La naspi è il sussidio unico per disoccupati che è nato nel 2015 e che da quest’anno ha sostituito anche la mobilità. In pratica, l’unico incentivo per chi perde il lavoro e che rispetta determinati requisiti di accesso, risulta la Naspi. La materia è particolare in quanto, le novità per il 2017, che hanno trasformato l’istituto, da semplice sussidio economico, in strumento di inclusione lavorativa, ne hanno cambiato, oltre alla natura, anche i requisiti per l’accesso al sussidio e per continuare a percepirlo.

Cosa significa perdita involontaria del lavoro

Un primo stringente requisito è insito nella struttura stessa del sussidio, come lo era anche per i suoi predecessori, ASPI, MiniASPI e Requisiti Ridotti. In pratica, la perdita del lavoro deve essere involontaria, cioè non deve essere una scelta del lavoratore, ma deve provenire dall’azienda. Bisogna essere licenziati, cioè deve essere il datore di lavoro, per fine contratto, per crisi economica, per fallimento o per riduzione del lavoro, a porre fine al rapporto con il dipendente. In tutti i casi in cui sia il lavoratore a scegliere di lasciare il proprio posto di lavoro, quindi, rassegnando le dimissioni, la Naspi non può essere erogata. Lo stesso per la risoluzione consensuale tra datore di lavoro e lavoratore, anche se rientra in un piano di incentivazione all’esodo.

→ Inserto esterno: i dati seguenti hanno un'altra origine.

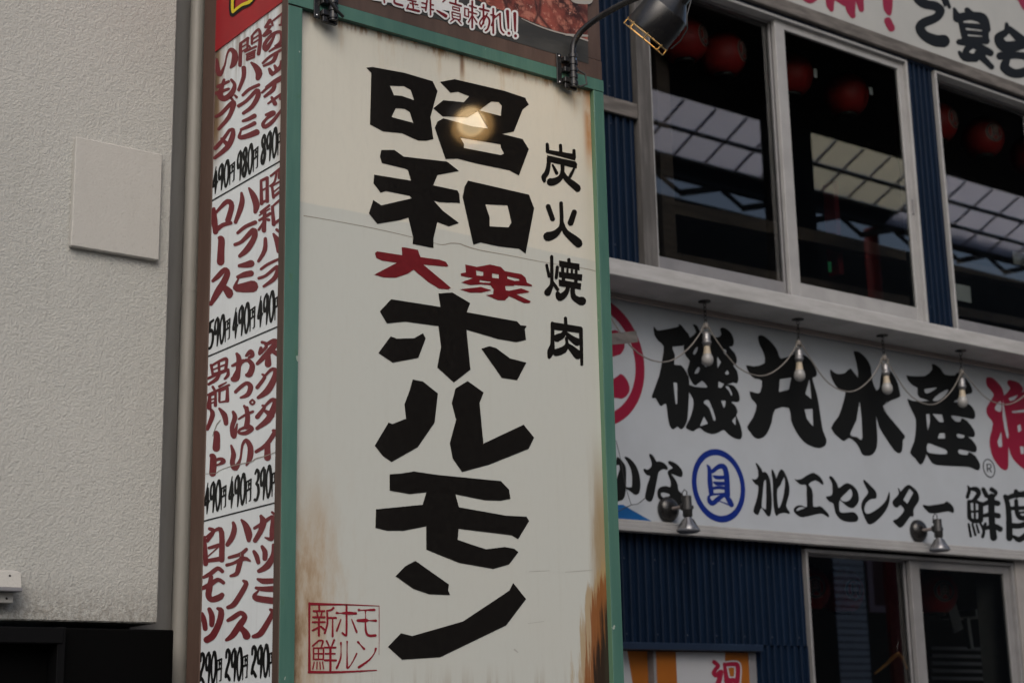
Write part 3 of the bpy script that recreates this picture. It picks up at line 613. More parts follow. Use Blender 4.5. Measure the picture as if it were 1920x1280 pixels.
glyph(sg, S4, planeX(MXP-.0014), jm, (), ['195,582,5 260,578,5 320,572,6 360,545,5 440,515,6 540,490,8 640,470,8 690,438,9 760,420,8 870,380,6;360,85,7 330,120,8 305,180,6 290,230,8;545,1300,5 548,1340,8'], name='crack')['kind'] = 'stuff'
glyph(sg, S1, planeX(MXP-.0055), M['ink'], (), ['382,-30,46 378,60,42 382,105,44;382,105,40 450,55,40 500,30,44 540,-15,40'], name='emblem_outline')
glyph(sg, S1, planeX(MXP-.0065), M['yellow'], (), ['384,-30,24 382,60,20 386,92,20;386,92,18 450,40,20 505,18,26 545,-25,20'], name='emblem')

# ---- picture poster above the rail
POL, POR, POZ = outL+.02, onY(1101, 60, FY+.004).x, (onY(692.8, 0, FY+.004).z+onY(1102, 119.5, FY+.004).z)/2
po = thing('food_poster', 'grilled meat picture poster with red slogan above the green frame', 'poster', (2.7, FY+.02, POZ))
box('backing', (POL, FY+.006, outT+.072), (outR, FY+.0205, 4.9), M['brown'], po)
box('griddle_picture', (POL+.001, FY+.002, POZ), (POR, FY+.0058, 4.8), M['griddle'], po, 0)
Mm = fr(600, 0, 3.5556)
glyph(po, Mm, planeY(FY+.0010), M['meat'], ['1040,0 1090,20 1180,60 1290,90 1345,118 1420,150 1560,205 1700,238 1784,268 1784,-220 900,-420'], (), name='meat_picture')
glyph(po, Mm, planeY(FY+.0004), simple('dish_edge', (.34, .32, .29), .4), (), ['1345,125,5 1440,168,8 1560,210,9 1700,245,10 1783,272,12;1640,232,14 1780,240,16;1700,-10,60 1740,0,60 1790,0,60'], name='dish_rim')
PO = ['425,-8,12 430,18,12;495,0,12 500,22,14 550,38,14;585,0,10 640,12,10;600,22,10 652,34,10;618,10,10 622,55,12;583,58,12 660,76,16;590,32,10 580,60,12', '715,-5,12 705,70,12;737,0,12 737,100,12;680,20,10 712,28,10;678,50,10 708,55,10;738,30,10 757,36,10;738,62,10 757,67,10',
 '780,72,10 838,108,24;820,12,10 836,0,8', '866,18,12 942,42,12;905,-5,12 905,22,12;885,45,8 930,57,8;930,57,8 930,75,8;885,62,8 930,75,8;885,45,8 885,62,8;880,80,8 935,95,8;935,95,9 935,135,9;882,120,8 935,135,8;880,80,8 882,120,8;880,100,6 935,115,6;892,130,10 870,146,8;920,135,8 942,160,8',
 '965,55,10 965,105,10;965,55,8 990,62,8;990,62,9 990,115,9;965,105,8 990,115,8;1015,10,13 1015,185,13;995,80,10 1045,95,10;1010,110,8 990,150,11;1020,110,8 1045,150,11;998,40,10 1042,55,10',
 '1065,60,13 1125,75,13;1090,35,13 1090,160,12;1115,92,11 1075,180,11;1075,180,10 1065,150,10 1100,108,11 1130,135,13 1120,190,13 1104,206,12', '1155,60,13 1155,222,13;1140,100,11 1167,106,10;1167,106,10 1143,172,11;1165,120,10 1200,92,13;1200,92,13 1205,190,12 1225,220,12', '1250,78,22 1256,190,12;1259,222,20 1260,224,20;1298,92,22 1301,208,12;1303,240,20 1304,242,20']
glyph(po, Mm, planeY(FY-.0004), M['paper'], ['345,-30 560,-30 900,-10 900,80 345,3'], PO, name='letter_outline', grow=13)
for t in PO: glyph(po, Mm, planeY(FY-.0014), M['darkred'], (), [t])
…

La risoluzione consensuale, in riferimento al requisito per la Naspi, può accostarsi di più alle dimissioni che al licenziamento, a maggior ragione se sono state incentivate da erogazioni in denaro da parte della ditta. Solo per i casi di dimissioni per maternità o per le dimissioni per giusta causa, queste danno diritto alla Naspi.

In questo caso però, bisogna recarsi all’Ufficio Territoriale per il Lavoro che deve ratificare le dimissioni valutandole come giuste. Esempi pratici sono le dimissioni date perché il datore di lavoro non eroga lo stipendio o perché assume comportamenti tali da rendere difficile la permanenza al lavoro del dipendente.

La Naspi in sintesi

Altri requisiti necessari, come riporta il sito dellInps nella slide illustrativa della Naspi per il 2017 sono le 30 giornate lavorative svolte nell’anno precedente la domanda e le 13 settimane di contribuzione versata nel quadriennio precedente la data di perdita del lavoro. I 4 anni diventano fattore importante anche per quanto concerne la durata e le cifre del sussidio. La Naspi può essere percepita per un numero di settimane pari alla metà di quelle effettivamente lavorate nel quadriennio precedente. Sono utili al calcolo, tutte le settimane che non sono state utilizzate per altri sussidi negli anni precedenti. Questo paletto è quello che viene contestato da una delle categorie che più utilizza la Naspi, cioè gli stagionali.

Per loro, il Governo anche nel 2017 ha stabilito che la durata dell’indennizzo loro concesso sarà allungato di un mese, come risarcimento all’anomalia normativa che di fatto penalizza questi lavoratori. Gli importi invece sono pari al 75% dello stipendio previdenziale medio negli ultimi 4 anni, con un importo massimo di 1.300 euro al mese.

Patto di servizio

Coloro che hanno già presentato domanda di disoccupazione, si saranno accorti che qualcosa è cambiato. Infatti, dal 2017, chi perde il lavoro deve recarsi all’Ufficio di Collocamento per iscriversi e per sottoscrivere il patto di servizio. Solo dopo aver espletato questi due adempimenti, potrà presentare domanda di Naspi. Il patto di servizio è la dichiarazione di disponibilità a partecipare ai percorsi di qualificazione e di ricollocamento lavorativo che il centro per l’Impiego metterà a disposizione dei disoccupati.

La presenza agli incontri o l’accettazione di congrue proposte lavorative anche di pubblica utilità, sono necessari per continuare a fruire della Naspi. Un rifiuto o una assenza alle proposte, portano alla riduzione degli importi del sussidio e le sanzioni arrivano fino alla revoca per i casi di reiteratezza.